The scalability property of complex distributed systems does not have a general definition and evaluation strategy. Within the realm of MANET, scalability can refer to several aspects, from performance at the application layer to the way scarce resources are consumed. One example is the case where the mobile system is not scalable if batteries’ energy is exhausted by demanding management operations. A mobile middleware service is not scalable if it does not meet the mobile clients’ requirements with similar performance, irrespective of their number or mobility patterns.
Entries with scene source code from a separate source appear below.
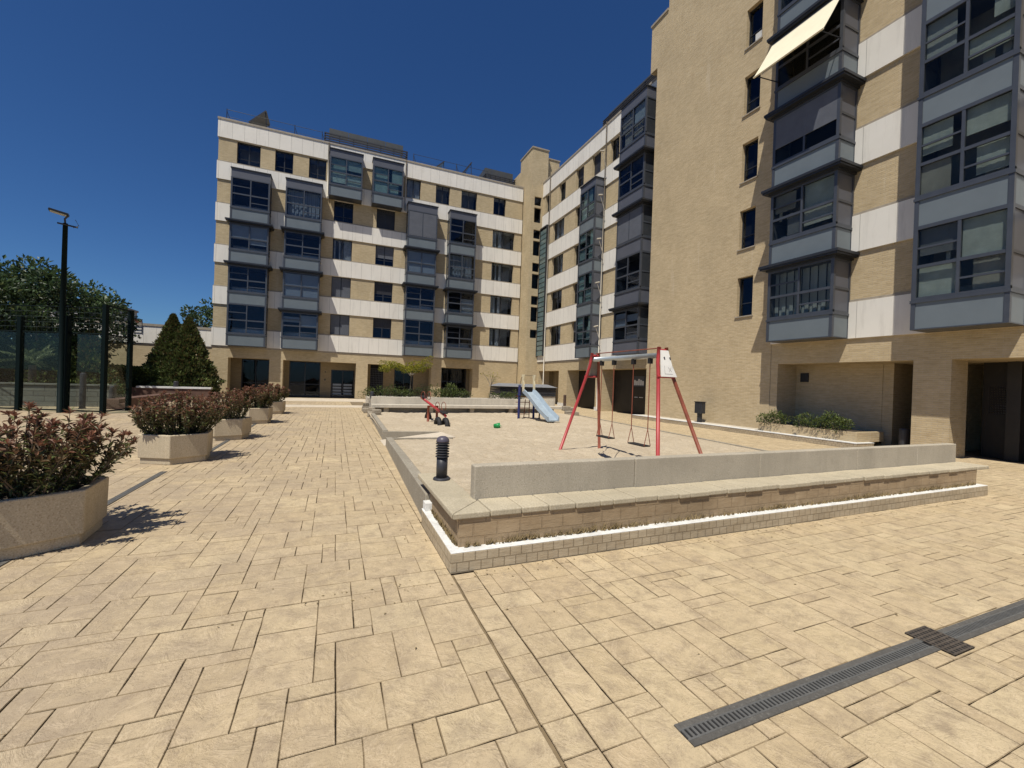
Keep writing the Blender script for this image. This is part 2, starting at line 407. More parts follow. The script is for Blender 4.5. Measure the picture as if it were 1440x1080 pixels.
def ashlar(x0, y0, nx, ny, cell, sizes, blocked, mb, zt=0.0, rnd=random):
    """random ashlar: big slabs dropped at random, the gaps then filled with the largest pieces that fit"""
    own = [[0]*ny for _ in range(nx)]; out = []
    def fits(i, j, a, b):
        if i+a > nx or j+b > ny: return False
        return not any(own[i+p][j+q] for p in range(a) for q in range(b))
    def put(i, j, a, b):
        for p in range(a):
            for q in range(b): own[i+p][j+q] = 1
        out.append((i, j, a, b))
    for k in range(int(nx*ny*.55)):
        a, b = rnd.choice(sizes); i, j = rnd.randrange(nx), rnd.randrange(ny)
        if rnd.random() < .75: i -= i % 2; j -= j % 2
        if fits(i, j, a, b): put(i, j, a, b)
    fill = sorted(set(sizes+[(2, 1), (1, 2), (1, 1), (3, 1), (1, 3)]), key=lambda t: -t[0]*t[1])
    for j in range(ny):
        for i in range(nx):
            if own[i][j]: continue
            for (a, b) in fill:
                if fits(i, j, a, b): put(i, j, a, b); break
    for (i, j, a, b) in out:
        X0, X1, Y0, Y1 = x0+i*cell, x0+(i+a)*cell, y0+j*cell, y0+(j+b)*cell
        if blocked((X0+X1)/2, (Y0+Y1)/2): continue
        paver(mb, X0, X1, Y0, Y1, zt, rnd)

def paver(mb, X0, X1, Y0, Y1, zt, rnd):
    near = (Y0 < 9 and -6 < X0 < 9)
    gap = rnd.uniform(.0003, .002); bv = .0038
    t = (rnd.random(), rnd.random(), 0)
    def jit(): return rnd.uniform(-.005, .005)
    dz = rnd.uniform(-.0015, .0015)
    if near:
        def edge(a, b, k):
            return [(a[0]+(b[0]-a[0])*q/k+(jit()*.5 if q else 0), a[1]+(b[1]-a[1])*q/k+(jit()*.5 if q else 0)) for q in range(k)]
        c = [(X0+gap+jit()*.4, Y0+gap+jit()*.4), (X1-gap+jit()*.4, Y0+gap+jit()*.4), (X1-gap+jit()*.4, Y1-gap+jit()*.4), (X0+gap+jit()*.4, Y1-gap+jit()*.4)]
        outer = []
        for q in range(4):
            a, b = c[q], c[(q+1) % 4]; L = math.hypot(b[0]-a[0], b[1]-a[1]); outer += edge(a, b, max(2, int(L/.09)))
    else:
        gp = gap+.002
        outer = [(X0+gp, Y0+gp), (X1-gp, Y0+gp), (X1-gp, Y1-gp), (X0+gp, Y1-gp)]
    mx, my = (X0+X1)/2, (Y0+Y1)/2
    inner = []
    for (x, y) in outer:
        dx, dy = x-mx, y-my
        inner.append((mx+dx*(1-bv/max(.05, (X1-X0)/2)), my+dy*(1-bv/max(.05, (Y1-Y0)/2))))
    n = len(outer)
    mb.face([(x, y, zt+dz) for x, y in inner], t)
    for k in range(n):
        a, b = outer[k], outer[(k+1) % n]; c_, d_ = inner[(k+1) % n], inner[k]
        mb.face([(a[0], a[1], zt-.0032), (b[0], b[1], zt-.0032), (c_[0], c_[1], zt+dz), (d_[0], d_[1], zt+dz)], (t[0], t[1], 1.0))

def blocked_left(x, y):
    if x > 1.0: return True
    if -2.72 < x < -2.58 and 3.5 < y < 24: return False
    return False
def blocked_right(x, y):
    if 1.1 < x < 10.8 and 3.75 < y < 21: return True
    if 1.45 < x < 11.3 and 21 <= y < 26: return True
    return x > 17.5 and y > 12
SZ = [(3, 2), (2, 3), (2, 2), (3, 3), (4, 2), (2, 4), (4, 3), (3, 4), (3, 2), (2, 3)]
pm = MB(); rp = random.Random(11)
C0 = .118
ashlar(1.0-C0*132, -1.9, 132, 320, C0, SZ, lambda x, y: False, pm, 0.0, rp)
ashlar(1.002, 5.1, 5, 180, C0, SZ, lambda x, y: False, pm, 0.0, rp)
y = -1.9
while y < 3.6:                                            # narrow border course running out from the bench corner
    h = rp.choice((.22, .26, .31)); paver(pm, 1.014, 1.21, y, min(y+h, 3.62), 0.0, rp); y += h
ashlar(1.215, -1.9, 44, 47, C0, SZ, lambda x, y: False, pm, 0.0, rp)
ashlar(1.215+44*C0, -1.9, 94, 320, C0, SZ, lambda x, y: (x < 11.6 and y > 3.9 and y < 20.5 and x < 11.6), pm, 0.0, rp)
ashlar(1.8, 20.9, 40, 123, C0, SZ, lambda x, y: x > 1.4 and x < 11.5 and y < 25.6, pm, 0.0, rp)
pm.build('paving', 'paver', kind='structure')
pc = MB(); pc.box(-3.4, 1.75, 25.3, 27.2, -.02, .006); pc.box(-4.0, 2.2, 31.2, 35.2, -.02, .006); pc.build('concrete_strip', 'pale_concrete', kind='structure')

# sand
sm = MB(); nx, ny = 190, 270; X0, X1, Y0, Y1 = 1.16, 12.75, 4.22, 20.75
rs = random.Random(3)
prints = [(rs.uniform(1.6, 11), rs.uniform(5, 20), rs.uniform(.10, .22)) for _ in range(950)]
grid = {}
for k, (a, b, r_) in enumerate(prints): grid.setdefault((int(a), int(b)), []).append((a, b, r_))
def sand_z(x, y):
    t = max(0, min(1, (7.2-y)/2.4)); z = .175+.15*t*t*(3-2*t)*max(0, min(1, (6-x)/3.5))
    z += .03*noise.noise(Vector((x*.5, y*.5, 3)))+.022*noise.noise(Vector((x*1.7, y*1.7, 7)))+.013*noise.noise(Vector((x*4.3, y*4.3, 1)))
    for i in (-1, 0, 1):
        for j in (-1, 0, 1):
            for (a, b, r_) in grid.get((int(x)+i, int(y)+j), ()):
                d = math.hypot(x-a, y-b)/r_
                if d < 1.6: z += -.030*math.exp(-d*d*3)+.014*math.exp(-(d-1)**2*9)
    for (hx, hy) in ((5.5, 7.72), (5.5, 6.62)): z -= .075*math.exp(-(((x-hx)/.55)**2+((y-hy)/.35)**2))
    if y > 19.6: z -= (y-19.6)*.12
    e = (x-(11.0+(y-4)*.1))                                 # fades into the flush right-hand kerb
    if e > -1.5: z = z*max(.03, min(1, -e/1.5)) if e < 0 else .0
    return z
for j in range(ny+1):
    for i in range(nx+1):
        x, y = X0+(X1-X0)*i/nx, Y0+(Y1-Y0)*j/ny
        xl = 1.16+max(0, (y-5))*.016
        x = xl+(x-X0)*(X1-xl)/(X1-X0)
        sm.v.append((x, y, sand_z(x, y)))
for j in range(ny):
    for i in range(nx):
        a = j*(nx+1)+i
        xm = (sm.v[a][0]+sm.v[a+1][0])/2; ym = (sm.v[a][1]+sm.v[a+nx+1][1])/2
        if xm > 11.05+(ym-4)*.1: continue
        if xm < 2.9 and 11.05 < ym < 12.2: continue
        sm.f.append((a, a+1, a+nx+2, a+nx+1)); sm.c.append((.5, .5, .5))
sm.build('sand_pit', 'sand', smooth=True, kind='structure')

# kerbs around the sand
def strip(mb, p0, p1, wd, z0, z1a, z1b=None):
    """kerb piece from p0 to p1 (xy), width wd towards +normal"""
    z1b = z1a if z1b is None else z1b
    d = Vector((p1[0]-p0[0], p1[1]-p0[1])).normalized(); n = Vector((d.y, -d.x))*wd
    a, b = Vector(p0), Vector(p1)
    P = [(a.x, a.y), (b.x, b.y), (b.x+n.x, b.y+n.y), (a.x+n.x, a.y+n.y)]
    i = len(mb.v); zs = (z1a, z1b, z1b, z1a)
    mb.v += [(p[0], p[1], z0) for p in P]+[(p[0], p[1], z) for p, z in zip(P, zs)]
    for q in ((0, 1, 2, 3), (7, 6, 5, 4), (1, 0, 4, 5), (2, 1, 5, 6), (3, 2, 6, 7), (0, 3, 7, 4)): mb.f.append(tuple(i+k for k in q)); mb.c.append((.5,)*3)
kb = MB(); L = [(1.045, 5.06), (1.10, 6.9), (1.15, 8.4), (1.19, 9.8), (1.235, 11.07)]
for k in range(4): strip(kb, L[k], (L[k+1][0], L[k+1][1]-.008), .15, -.02, .345-.03*k, .345-.03*(k+1)); 
kb.build('left_kerb', 'kerb', kind='structure', bevel=.012)
kb = MB(); L2 = [(1.27, 12.2), (1.32, 14.2), (1.37, 16.2), (1.41, 18.1)]
for k in range(3): strip(kb, L2[k], (L2[k+1][0], L2[k+1][1]-.008), .14, -.02, .27, .27)
kb.build('left_kerb', 'kerb', kind='structure', bevel=.012)
kb = MB(); strip(kb, (2.95, 11.02), (1.23, 11.02), -.07, -.02, .205, .215); kb.build('ramp_kerb', 'kerb', kind='structure', bevel=.008)
kb = MB(); strip(kb, (1.26, 12.16), (2.85, 12.16), -.07, -.02, .24, .21); kb.build('ramp_kerb', 'kerb', kind='structure', bevel=.008)
rm = MB(); rm.v = [(1.2, 11.1, -.02), (3.05, 11.1, -.02), (2.9, 12.15, -.02), (1.2, 12.15, -.02), (1.2, 11.1, .006), (3.05, 11.1, .205), (2.9, 12.15, .205), (1.2, 12.15, .006)]
rm.f = [(0, 3, 2, 1), (4, 5, 6, 7), (0, 1, 5, 4), (1, 2, 6, 5), (2, 3, 7, 6), (3, 0, 4, 7)]; rm.c = [(.5,)*3]*6
rm.build('sand_ramp', 'pale_concrete', kind='structure')
kb = MB(); strip(kb, (12.62, 20.6), (11.0, 4.4), -.10, -.02, .035, .035); kb.build('right_kerb', 'kerb', kind='structure', bevel=.008)

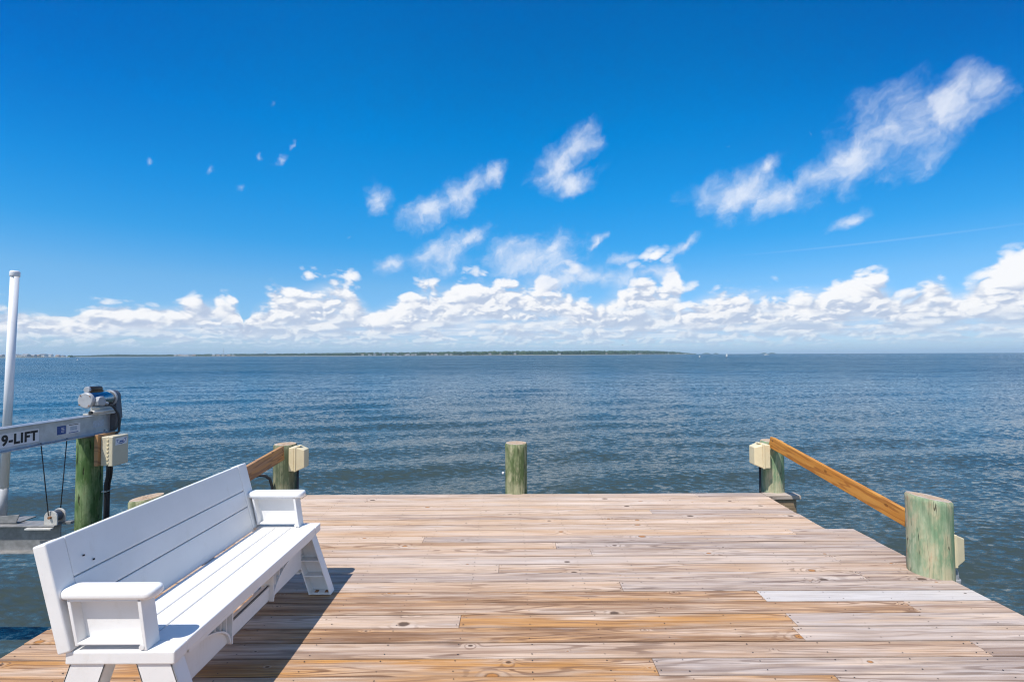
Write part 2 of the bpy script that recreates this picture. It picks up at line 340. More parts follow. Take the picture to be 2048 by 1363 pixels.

All current MANET deployments or experiments involve a small number of devices, at most of the order of few tens, but, in the future, hundreds, thousands or even more devices will congregate and run the same application(s). Therefore it is essential to consider the strategies by which scalability will be provided to the network and application layers such that any number of devices and clients will be accommodated with the same performance. When used, mobile middleware systems will also be required to be scalable.

Following, the most important aspects of scalability with regard to mobile ad hoc networks will be reviewed considering how MANET can be managed cost-effectively and how an important application of large distributed systems, clustering, can be implemented in a scalable manner on MANET.

This chapter is organized as follows. The first Section discusses the management service of mobile ad hoc networks and innovative means for making it a scalable service. The rapid change of MANET membership impacts on the node address management. Additionally, frequent operations as split and merge require address management as well. Therefore, MANET management is mostly the management of node addresses.

As potentially large networks, MANET can be used as the infrastructure that supports mobile cluster computing. Consequently, the second section is dedicated to cluster computing on MANET and its related scalability issues.

Key Terms in this Chapter

MANET: Mobile ad hoc network, a temporarily created network by mobile devices without any infrastructure support.

IP: The Internet Protocol is a data communication protocol used on packet-switched networks.

Net_id: The mobile ad hoc network identity created by the mobile host which organizes it. It is soft variable that is valid only as long as the network is active.

MMPI: The Mobile Message Passing Interface is a library designed to run on a Bluetooth piconet network. It facilitates application development of parallel programs, parallel graphics applications, multiplayer games and handheld multi-user mLearning applications.

IEEE 802.11x (WiFi): A set of standards defined by IEEE for wireless local area networks.

Bluetooth: An RF based, wireless communications technology that has very low power requirements making it a suitable system for energy conscious mobile devices. The JSR-82 Bluetooth API facilitates the development of Java based Bluetooth applications.